**INSTRUCTION**: Restate the listing below word for word, omitting any images.

**GIVEN INFORMATION**:

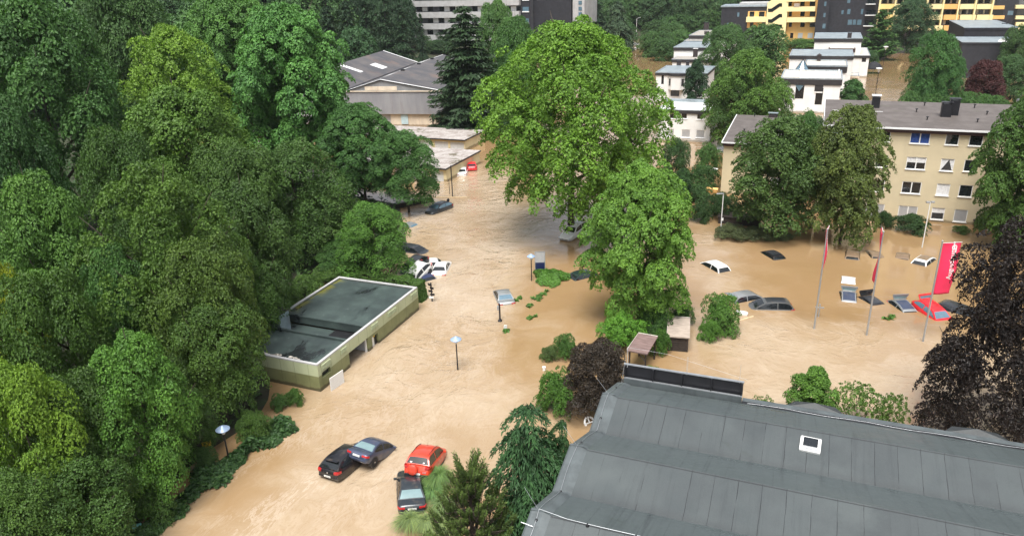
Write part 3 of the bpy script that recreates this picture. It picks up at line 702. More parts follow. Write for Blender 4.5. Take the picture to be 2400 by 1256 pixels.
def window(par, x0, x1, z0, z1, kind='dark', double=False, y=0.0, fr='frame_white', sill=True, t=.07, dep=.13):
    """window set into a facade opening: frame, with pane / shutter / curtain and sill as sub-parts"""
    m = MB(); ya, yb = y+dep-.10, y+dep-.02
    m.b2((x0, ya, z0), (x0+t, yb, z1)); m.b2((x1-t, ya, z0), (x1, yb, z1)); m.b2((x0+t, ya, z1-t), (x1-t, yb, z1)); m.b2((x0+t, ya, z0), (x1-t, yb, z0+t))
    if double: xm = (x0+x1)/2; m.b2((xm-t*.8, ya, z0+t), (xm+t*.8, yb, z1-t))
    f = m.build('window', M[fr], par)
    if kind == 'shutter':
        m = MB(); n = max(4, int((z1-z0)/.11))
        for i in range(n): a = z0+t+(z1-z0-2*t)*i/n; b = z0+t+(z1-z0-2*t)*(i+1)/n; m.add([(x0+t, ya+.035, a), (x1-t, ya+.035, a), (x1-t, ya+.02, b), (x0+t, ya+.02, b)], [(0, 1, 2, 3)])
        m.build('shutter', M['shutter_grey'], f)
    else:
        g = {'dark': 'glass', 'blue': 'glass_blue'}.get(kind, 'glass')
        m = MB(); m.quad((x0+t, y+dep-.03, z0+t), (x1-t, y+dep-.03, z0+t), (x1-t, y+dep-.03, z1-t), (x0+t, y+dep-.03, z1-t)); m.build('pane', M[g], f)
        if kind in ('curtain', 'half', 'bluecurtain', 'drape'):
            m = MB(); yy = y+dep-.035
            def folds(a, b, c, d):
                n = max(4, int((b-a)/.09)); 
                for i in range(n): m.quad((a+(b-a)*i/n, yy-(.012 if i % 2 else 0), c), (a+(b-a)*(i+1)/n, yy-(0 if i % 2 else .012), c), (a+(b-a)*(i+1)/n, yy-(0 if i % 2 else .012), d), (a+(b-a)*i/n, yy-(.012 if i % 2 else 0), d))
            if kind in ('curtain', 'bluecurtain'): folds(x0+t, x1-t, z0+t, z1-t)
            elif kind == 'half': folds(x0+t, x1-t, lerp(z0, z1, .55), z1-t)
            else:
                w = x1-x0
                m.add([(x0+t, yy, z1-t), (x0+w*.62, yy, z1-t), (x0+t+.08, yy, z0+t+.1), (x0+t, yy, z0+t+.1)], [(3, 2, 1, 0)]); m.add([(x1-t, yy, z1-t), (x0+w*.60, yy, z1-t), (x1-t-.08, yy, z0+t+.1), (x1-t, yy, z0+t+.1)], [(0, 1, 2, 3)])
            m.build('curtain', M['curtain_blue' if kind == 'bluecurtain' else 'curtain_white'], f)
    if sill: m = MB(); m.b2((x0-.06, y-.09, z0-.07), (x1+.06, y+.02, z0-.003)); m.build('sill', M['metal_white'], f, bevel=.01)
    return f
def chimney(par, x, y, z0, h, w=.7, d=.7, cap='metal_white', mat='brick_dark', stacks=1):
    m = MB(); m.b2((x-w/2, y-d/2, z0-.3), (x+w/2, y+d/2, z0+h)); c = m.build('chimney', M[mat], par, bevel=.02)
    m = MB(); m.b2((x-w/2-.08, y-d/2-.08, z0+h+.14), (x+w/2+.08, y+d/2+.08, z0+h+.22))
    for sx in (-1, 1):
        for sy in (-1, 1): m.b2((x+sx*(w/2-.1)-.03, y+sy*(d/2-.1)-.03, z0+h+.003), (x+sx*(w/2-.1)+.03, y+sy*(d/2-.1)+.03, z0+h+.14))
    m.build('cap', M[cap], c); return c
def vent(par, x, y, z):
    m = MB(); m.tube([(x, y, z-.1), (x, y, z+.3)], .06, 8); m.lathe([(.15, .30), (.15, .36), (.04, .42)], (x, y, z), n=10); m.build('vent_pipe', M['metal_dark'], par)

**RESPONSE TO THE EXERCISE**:
Write part 3 of the bpy script that recreates this picture. It picks up at line 702. More parts follow. Write for Blender 4.5. Take the picture to be 2400 by 1256 pixels.
def window(par, x0, x1, z0, z1, kind='dark', double=False, y=0.0, fr='frame_white', sill=True, t=.07, dep=.13):
    """window set into a facade opening: frame, with pane / shutter / curtain and sill as sub-parts"""
    m = MB(); ya, yb = y+dep-.10, y+dep-.02
    m.b2((x0, ya, z0), (x0+t, yb, z1)); m.b2((x1-t, ya, z0), (x1, yb, z1)); m.b2((x0+t, ya, z1-t), (x1-t, yb, z1)); m.b2((x0+t, ya, z0), (x1-t, yb, z0+t))
    if double: xm = (x0+x1)/2; m.b2((xm-t*.8, ya, z0+t), (xm+t*.8, yb, z1-t))
    f = m.build('window', M[fr], par)
    if kind == 'shutter':
        m = MB(); n = max(4, int((z1-z0)/.11))
        for i in range(n): a = z0+t+(z1-z0-2*t)*i/n; b = z0+t+(z1-z0-2*t)*(i+1)/n; m.add([(x0+t, ya+.035, a), (x1-t, ya+.035, a), (x1-t, ya+.02, b), (x0+t, ya+.02, b)], [(0, 1, 2, 3)])
        m.build('shutter', M['shutter_grey'], f)
    else:
        g = {'dark': 'glass', 'blue': 'glass_blue'}.get(kind, 'glass')
        m = MB(); m.quad((x0+t, y+dep-.03, z0+t), (x1-t, y+dep-.03, z0+t), (x1-t, y+dep-.03, z1-t), (x0+t, y+dep-.03, z1-t)); m.build('pane', M[g], f)
        if kind in ('curtain', 'half', 'bluecurtain', 'drape'):
            m = MB(); yy = y+dep-.035
            def folds(a, b, c, d):
                n = max(4, int((b-a)/.09)); 
                for i in range(n): m.quad((a+(b-a)*i/n, yy-(.012 if i % 2 else 0), c), (a+(b-a)*(i+1)/n, yy-(0 if i % 2 else .012), c), (a+(b-a)*(i+1)/n, yy-(0 if i % 2 else .012), d), (a+(b-a)*i/n, yy-(.012 if i % 2 else 0), d))
            if kind in ('curtain', 'bluecurtain'): folds(x0+t, x1-t, z0+t, z1-t)
            elif kind == 'half': folds(x0+t, x1-t, lerp(z0, z1, .55), z1-t)
            else:
                w = x1-x0
                m.add([(x0+t, yy, z1-t), (x0+w*.62, yy, z1-t), (x0+t+.08, yy, z0+t+.1), (x0+t, yy, z0+t+.1)], [(3, 2, 1, 0)]); m.add([(x1-t, yy, z1-t), (x0+w*.60, yy, z1-t), (x1-t-.08, yy, z0+t+.1), (x1-t, yy, z0+t+.1)], [(0, 1, 2, 3)])
            m.build('curtain', M['curtain_blue' if kind == 'bluecurtain' else 'curtain_white'], f)
    if sill: m = MB(); m.b2((x0-.06, y-.09, z0-.07), (x1+.06, y+.02, z0-.003)); m.build('sill', M['metal_white'], f, bevel=.01)
    return f
def chimney(par, x, y, z0, h, w=.7, d=.7, cap='metal_white', mat='brick_dark', stacks=1):
    m = MB(); m.b2((x-w/2, y-d/2, z0-.3), (x+w/2, y+d/2, z0+h)); c = m.build('chimney', M[mat], par, bevel=.02)
    m = MB(); m.b2((x-w/2-.08, y-d/2-.08, z0+h+.14), (x+w/2+.08, y+d/2+.08, z0+h+.22))
    for sx in (-1, 1):
        for sy in (-1, 1): m.b2((x+sx*(w/2-.1)-.03, y+sy*(d/2-.1)-.03, z0+h+.003), (x+sx*(w/2-.1)+.03, y+sy*(d/2-.1)+.03, z0+h+.14))
    m.build('cap', M[cap], c); return c
def vent(par, x, y, z):
    m = MB(); m.tube([(x, y, z-.1), (x, y, z+.3)], .06, 8); m.lathe([(.15, .30), (.15, .36), (.04, .42)], (x, y, z), n=10); m.build('vent_pipe', M['metal_dark'], par)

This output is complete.